CFP: Somerville College Novelists (3/15; MLA '00)

From: Michelle N. Mimlitsch (mmimlits@ConsumerInfo.Com)
Date: Mon Feb 14 2000 - 21:24:02 EST


Call for Papers for a Proposed Special Session at the MLA:

"New Perspectives on the Somerville College Novelists"

This is a working title that may very well change based on the composition
of the panel as it evolves. What work is being done--or should be--with the
fictional productions of this cluster identified by Vera Brittain in 1929?
Where do they fit in the larger pictures of 20th century women's fiction
and/or British fiction? Do recent developments in gender studies offer new
models that can fruitfully be brought to bear on their works? In what
contexts other than feminist literary history do they deserve to be
considered?

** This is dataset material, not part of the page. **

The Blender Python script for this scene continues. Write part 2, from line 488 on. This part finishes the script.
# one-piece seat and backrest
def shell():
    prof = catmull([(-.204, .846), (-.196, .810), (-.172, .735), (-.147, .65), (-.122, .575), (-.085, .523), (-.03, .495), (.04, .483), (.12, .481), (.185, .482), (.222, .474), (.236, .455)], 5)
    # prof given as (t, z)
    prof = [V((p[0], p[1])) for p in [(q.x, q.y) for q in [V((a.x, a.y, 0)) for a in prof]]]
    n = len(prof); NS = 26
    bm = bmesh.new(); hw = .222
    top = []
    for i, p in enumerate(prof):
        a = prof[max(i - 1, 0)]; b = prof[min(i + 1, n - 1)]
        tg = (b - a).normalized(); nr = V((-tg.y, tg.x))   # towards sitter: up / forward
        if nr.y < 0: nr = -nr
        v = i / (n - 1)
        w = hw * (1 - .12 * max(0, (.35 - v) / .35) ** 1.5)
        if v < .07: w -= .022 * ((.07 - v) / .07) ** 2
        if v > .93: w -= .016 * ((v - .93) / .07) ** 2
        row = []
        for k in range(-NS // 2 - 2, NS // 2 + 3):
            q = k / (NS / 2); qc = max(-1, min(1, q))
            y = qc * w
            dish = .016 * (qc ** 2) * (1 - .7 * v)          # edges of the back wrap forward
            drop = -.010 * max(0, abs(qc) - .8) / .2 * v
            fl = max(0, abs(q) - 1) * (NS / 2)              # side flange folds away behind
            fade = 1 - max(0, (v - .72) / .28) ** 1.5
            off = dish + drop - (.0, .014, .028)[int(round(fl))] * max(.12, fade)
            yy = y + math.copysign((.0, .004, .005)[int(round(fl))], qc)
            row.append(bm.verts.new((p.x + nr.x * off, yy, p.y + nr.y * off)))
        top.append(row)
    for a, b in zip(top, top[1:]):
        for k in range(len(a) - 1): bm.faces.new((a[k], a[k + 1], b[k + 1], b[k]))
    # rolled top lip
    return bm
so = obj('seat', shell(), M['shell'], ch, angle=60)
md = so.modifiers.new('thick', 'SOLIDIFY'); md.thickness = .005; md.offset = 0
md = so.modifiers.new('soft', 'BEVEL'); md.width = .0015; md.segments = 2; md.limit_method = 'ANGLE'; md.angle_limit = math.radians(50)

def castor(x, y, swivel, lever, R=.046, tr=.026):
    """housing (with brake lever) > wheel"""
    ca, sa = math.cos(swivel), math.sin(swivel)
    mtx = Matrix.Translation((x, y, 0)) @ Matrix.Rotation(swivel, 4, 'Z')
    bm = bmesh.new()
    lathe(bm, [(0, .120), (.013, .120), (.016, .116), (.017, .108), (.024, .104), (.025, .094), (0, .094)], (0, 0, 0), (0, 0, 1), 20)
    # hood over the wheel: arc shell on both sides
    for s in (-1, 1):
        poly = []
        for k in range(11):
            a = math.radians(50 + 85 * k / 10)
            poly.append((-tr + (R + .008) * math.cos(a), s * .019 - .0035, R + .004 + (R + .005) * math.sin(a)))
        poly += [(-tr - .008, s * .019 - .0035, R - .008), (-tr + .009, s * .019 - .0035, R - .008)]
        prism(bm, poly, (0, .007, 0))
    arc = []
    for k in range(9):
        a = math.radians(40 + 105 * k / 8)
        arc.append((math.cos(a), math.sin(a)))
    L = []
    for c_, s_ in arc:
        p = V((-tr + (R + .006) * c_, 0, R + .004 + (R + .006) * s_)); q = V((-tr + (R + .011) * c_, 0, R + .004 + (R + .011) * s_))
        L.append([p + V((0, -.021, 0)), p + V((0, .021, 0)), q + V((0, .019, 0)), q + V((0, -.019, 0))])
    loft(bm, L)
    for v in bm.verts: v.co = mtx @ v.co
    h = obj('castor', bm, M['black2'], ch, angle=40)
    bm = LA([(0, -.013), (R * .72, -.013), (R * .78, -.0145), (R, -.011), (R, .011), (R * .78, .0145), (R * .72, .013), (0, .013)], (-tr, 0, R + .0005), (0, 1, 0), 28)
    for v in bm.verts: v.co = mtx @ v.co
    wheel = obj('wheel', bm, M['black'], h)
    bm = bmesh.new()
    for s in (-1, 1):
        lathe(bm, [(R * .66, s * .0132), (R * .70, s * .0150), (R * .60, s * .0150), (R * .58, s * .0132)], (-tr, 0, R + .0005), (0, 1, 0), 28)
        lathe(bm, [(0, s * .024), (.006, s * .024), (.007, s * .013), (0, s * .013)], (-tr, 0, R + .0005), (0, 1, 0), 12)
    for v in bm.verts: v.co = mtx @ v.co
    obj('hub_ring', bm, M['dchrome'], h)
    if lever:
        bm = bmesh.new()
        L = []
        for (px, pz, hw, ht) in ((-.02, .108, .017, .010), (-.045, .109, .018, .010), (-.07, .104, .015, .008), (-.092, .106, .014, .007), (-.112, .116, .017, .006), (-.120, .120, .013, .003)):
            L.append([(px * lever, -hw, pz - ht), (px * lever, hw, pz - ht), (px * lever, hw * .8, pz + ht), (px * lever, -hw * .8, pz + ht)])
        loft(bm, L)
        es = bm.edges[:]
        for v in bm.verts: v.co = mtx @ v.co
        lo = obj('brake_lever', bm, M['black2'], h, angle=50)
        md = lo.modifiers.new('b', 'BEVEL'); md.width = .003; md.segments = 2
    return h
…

Why do the novels Susan J. Leonardi identified as most daring
in _Dangerous by Degrees_ (1989) continue to go (apparently) unstudied,
while Dorothy Sayers' genre fiction has received far more critical attention
than any of the more "serious" fiction by others in this group? Are they
still dangerous today?

Any approaches that broaden our understanding of their roles or relevance
(historical, cultural, literary); proposals on individuals or the
collective group are welcome.

1-page abstracts by 15 March to:

Michelle N. Mimlitsch
UCLA Department of English
Box 90095-1530
Los Angeles, CA 90095-1530
michelle@mimlitsch.com

______________________________

Michelle N. Mimlitsch
Department of English, UCLA
michelle@mimlitsch.com
_______________________________

"Anyone moderately familiar with the rigours of composition will not need to
be told the story in detail; how he wrote and it seemed good; read and it
seemed vile; corrected and tore up; cut out; put in; was in ecstasy; in
despair; had his good nights and bad mornings; snatched at ideas and lost
them; saw his book plain before him and it vanished; . . . now cried; now
laughed; vacillated between this style and that; . . . and could not decide
whether he was the divinest genius or the greatest fool in the world."